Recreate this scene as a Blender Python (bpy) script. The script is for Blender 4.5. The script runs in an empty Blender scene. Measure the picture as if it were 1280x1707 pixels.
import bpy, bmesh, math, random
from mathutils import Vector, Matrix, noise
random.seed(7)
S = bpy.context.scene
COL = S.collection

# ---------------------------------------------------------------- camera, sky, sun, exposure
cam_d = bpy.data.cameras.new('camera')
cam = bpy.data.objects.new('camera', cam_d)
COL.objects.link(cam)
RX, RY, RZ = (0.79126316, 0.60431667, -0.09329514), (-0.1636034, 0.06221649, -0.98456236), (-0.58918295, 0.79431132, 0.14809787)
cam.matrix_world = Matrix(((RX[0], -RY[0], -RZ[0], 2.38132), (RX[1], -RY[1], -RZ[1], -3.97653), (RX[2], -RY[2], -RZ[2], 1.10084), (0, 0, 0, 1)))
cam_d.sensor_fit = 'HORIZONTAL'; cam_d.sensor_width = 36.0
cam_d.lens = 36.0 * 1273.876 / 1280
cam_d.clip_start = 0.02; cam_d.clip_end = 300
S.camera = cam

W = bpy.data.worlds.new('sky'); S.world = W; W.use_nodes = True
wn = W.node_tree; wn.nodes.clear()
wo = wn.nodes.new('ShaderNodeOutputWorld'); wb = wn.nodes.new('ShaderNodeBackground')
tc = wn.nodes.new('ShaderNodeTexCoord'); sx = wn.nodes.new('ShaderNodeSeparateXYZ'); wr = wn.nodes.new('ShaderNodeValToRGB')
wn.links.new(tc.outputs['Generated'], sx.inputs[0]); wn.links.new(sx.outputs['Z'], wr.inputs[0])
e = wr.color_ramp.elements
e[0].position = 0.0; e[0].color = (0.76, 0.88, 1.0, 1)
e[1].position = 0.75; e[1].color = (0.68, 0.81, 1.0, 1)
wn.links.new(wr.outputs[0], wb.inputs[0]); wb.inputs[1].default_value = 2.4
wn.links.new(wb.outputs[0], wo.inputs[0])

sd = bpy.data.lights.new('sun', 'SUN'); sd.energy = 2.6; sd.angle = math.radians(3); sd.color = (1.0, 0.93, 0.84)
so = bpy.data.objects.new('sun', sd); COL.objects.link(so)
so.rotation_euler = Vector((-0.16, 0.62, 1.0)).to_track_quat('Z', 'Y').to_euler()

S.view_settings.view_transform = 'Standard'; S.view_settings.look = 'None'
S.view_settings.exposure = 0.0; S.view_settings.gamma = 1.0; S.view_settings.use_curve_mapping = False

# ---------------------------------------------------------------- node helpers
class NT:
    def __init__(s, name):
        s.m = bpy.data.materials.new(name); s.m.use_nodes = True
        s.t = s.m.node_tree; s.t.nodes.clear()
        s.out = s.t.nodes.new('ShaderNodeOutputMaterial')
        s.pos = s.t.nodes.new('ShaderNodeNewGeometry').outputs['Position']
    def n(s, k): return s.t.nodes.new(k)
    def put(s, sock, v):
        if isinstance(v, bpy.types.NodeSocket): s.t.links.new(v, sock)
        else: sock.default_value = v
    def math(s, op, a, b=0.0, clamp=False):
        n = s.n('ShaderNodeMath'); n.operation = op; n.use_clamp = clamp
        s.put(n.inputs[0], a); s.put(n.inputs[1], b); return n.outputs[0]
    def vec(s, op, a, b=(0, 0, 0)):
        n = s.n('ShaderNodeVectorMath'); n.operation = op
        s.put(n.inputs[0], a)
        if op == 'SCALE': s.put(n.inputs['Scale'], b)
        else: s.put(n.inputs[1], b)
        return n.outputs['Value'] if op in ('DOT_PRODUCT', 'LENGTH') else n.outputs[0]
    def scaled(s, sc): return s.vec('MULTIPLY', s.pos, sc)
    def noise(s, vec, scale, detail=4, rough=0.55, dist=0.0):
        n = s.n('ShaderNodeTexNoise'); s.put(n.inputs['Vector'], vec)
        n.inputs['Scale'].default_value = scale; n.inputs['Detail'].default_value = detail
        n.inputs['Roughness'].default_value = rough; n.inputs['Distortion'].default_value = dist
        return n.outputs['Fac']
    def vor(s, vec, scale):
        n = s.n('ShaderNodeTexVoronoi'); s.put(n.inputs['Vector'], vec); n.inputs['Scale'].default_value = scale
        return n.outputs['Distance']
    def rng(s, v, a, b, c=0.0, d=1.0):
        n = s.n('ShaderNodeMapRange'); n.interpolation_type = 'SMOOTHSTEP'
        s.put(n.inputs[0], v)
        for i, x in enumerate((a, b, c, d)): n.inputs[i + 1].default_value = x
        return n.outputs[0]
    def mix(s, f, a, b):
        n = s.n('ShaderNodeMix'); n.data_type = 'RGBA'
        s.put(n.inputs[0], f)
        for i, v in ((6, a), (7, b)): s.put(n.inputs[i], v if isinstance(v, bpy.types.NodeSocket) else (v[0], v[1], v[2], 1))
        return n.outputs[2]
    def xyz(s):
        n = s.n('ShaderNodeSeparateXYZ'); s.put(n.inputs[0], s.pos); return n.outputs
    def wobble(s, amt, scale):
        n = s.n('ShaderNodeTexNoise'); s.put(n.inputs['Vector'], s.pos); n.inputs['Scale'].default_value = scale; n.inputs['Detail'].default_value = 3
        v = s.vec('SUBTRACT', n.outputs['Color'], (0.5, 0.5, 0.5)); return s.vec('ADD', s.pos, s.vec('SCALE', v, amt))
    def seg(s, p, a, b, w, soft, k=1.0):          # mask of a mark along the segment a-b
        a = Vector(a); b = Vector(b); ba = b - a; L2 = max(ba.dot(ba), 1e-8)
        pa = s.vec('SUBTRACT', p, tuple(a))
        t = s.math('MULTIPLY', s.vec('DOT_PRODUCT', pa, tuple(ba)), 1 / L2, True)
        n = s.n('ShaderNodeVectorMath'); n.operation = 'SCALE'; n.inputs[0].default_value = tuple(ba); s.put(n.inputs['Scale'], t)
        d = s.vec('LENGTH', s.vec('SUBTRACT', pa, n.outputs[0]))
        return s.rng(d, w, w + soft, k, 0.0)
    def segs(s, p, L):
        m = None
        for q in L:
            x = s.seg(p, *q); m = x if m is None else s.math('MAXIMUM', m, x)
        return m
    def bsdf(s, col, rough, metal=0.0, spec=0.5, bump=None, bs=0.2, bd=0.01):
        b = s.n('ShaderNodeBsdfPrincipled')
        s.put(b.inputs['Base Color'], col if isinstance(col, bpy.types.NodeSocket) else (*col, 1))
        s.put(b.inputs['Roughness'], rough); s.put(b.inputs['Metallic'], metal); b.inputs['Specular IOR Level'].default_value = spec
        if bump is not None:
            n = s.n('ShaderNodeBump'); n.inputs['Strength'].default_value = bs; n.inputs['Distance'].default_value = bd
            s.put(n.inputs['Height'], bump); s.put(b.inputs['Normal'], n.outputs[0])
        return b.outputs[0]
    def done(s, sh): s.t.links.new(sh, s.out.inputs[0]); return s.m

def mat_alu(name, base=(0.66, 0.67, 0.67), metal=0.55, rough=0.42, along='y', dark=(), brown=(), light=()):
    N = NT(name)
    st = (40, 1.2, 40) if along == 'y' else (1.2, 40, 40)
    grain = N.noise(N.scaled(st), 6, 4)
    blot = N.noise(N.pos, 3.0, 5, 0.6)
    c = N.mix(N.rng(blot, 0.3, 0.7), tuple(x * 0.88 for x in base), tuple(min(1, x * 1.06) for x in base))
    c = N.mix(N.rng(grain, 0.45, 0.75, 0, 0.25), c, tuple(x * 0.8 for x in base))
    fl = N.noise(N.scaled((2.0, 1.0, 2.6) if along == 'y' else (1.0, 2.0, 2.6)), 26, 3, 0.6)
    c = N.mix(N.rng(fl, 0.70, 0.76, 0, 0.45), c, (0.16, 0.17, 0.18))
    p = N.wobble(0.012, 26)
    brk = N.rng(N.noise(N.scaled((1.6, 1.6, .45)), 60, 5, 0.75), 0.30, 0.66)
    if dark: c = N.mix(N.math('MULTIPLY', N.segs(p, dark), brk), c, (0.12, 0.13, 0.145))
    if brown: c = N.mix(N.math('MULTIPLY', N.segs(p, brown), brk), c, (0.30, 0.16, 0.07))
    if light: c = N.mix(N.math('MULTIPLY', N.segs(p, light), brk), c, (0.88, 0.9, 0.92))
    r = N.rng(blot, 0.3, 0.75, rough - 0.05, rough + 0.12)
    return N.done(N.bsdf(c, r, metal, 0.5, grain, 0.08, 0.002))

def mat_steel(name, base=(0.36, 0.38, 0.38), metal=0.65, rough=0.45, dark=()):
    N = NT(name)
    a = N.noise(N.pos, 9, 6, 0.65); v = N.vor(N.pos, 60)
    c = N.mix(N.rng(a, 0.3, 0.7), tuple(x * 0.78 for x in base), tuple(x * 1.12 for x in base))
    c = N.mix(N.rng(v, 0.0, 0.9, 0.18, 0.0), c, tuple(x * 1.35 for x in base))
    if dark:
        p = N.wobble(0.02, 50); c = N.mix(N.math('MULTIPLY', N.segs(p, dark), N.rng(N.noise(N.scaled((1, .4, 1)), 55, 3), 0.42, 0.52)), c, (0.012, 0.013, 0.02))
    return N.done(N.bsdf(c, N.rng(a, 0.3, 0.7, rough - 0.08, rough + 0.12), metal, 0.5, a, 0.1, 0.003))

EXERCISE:
Starting with the first line of the data above, copy each line exactly until you reach the line with "wn.links.new(wb.outputs[0], wo.inputs[0])"; include that line as well.

TASK RESULT:
Recreate this scene as a Blender Python (bpy) script. The script is for Blender 4.5. The script runs in an empty Blender scene. Measure the picture as if it were 1280x1707 pixels.
import bpy, bmesh, math, random
from mathutils import Vector, Matrix, noise
random.seed(7)
S = bpy.context.scene
COL = S.collection

# ---------------------------------------------------------------- camera, sky, sun, exposure
cam_d = bpy.data.cameras.new('camera')
cam = bpy.data.objects.new('camera', cam_d)
COL.objects.link(cam)
RX, RY, RZ = (0.79126316, 0.60431667, -0.09329514), (-0.1636034, 0.06221649, -0.98456236), (-0.58918295, 0.79431132, 0.14809787)
cam.matrix_world = Matrix(((RX[0], -RY[0], -RZ[0], 2.38132), (RX[1], -RY[1], -RZ[1], -3.97653), (RX[2], -RY[2], -RZ[2], 1.10084), (0, 0, 0, 1)))
cam_d.sensor_fit = 'HORIZONTAL'; cam_d.sensor_width = 36.0
cam_d.lens = 36.0 * 1273.876 / 1280
cam_d.clip_start = 0.02; cam_d.clip_end = 300
S.camera = cam

W = bpy.data.worlds.new('sky'); S.world = W; W.use_nodes = True
wn = W.node_tree; wn.nodes.clear()
wo = wn.nodes.new('ShaderNodeOutputWorld'); wb = wn.nodes.new('ShaderNodeBackground')
tc = wn.nodes.new('ShaderNodeTexCoord'); sx = wn.nodes.new('ShaderNodeSeparateXYZ'); wr = wn.nodes.new('ShaderNodeValToRGB')
wn.links.new(tc.outputs['Generated'], sx.inputs[0]); wn.links.new(sx.outputs['Z'], wr.inputs[0])
e = wr.color_ramp.elements
e[0].position = 0.0; e[0].color = (0.76, 0.88, 1.0, 1)
e[1].position = 0.75; e[1].color = (0.68, 0.81, 1.0, 1)
wn.links.new(wr.outputs[0], wb.inputs[0]); wb.inputs[1].default_value = 2.4
wn.links.new(wb.outputs[0], wo.inputs[0])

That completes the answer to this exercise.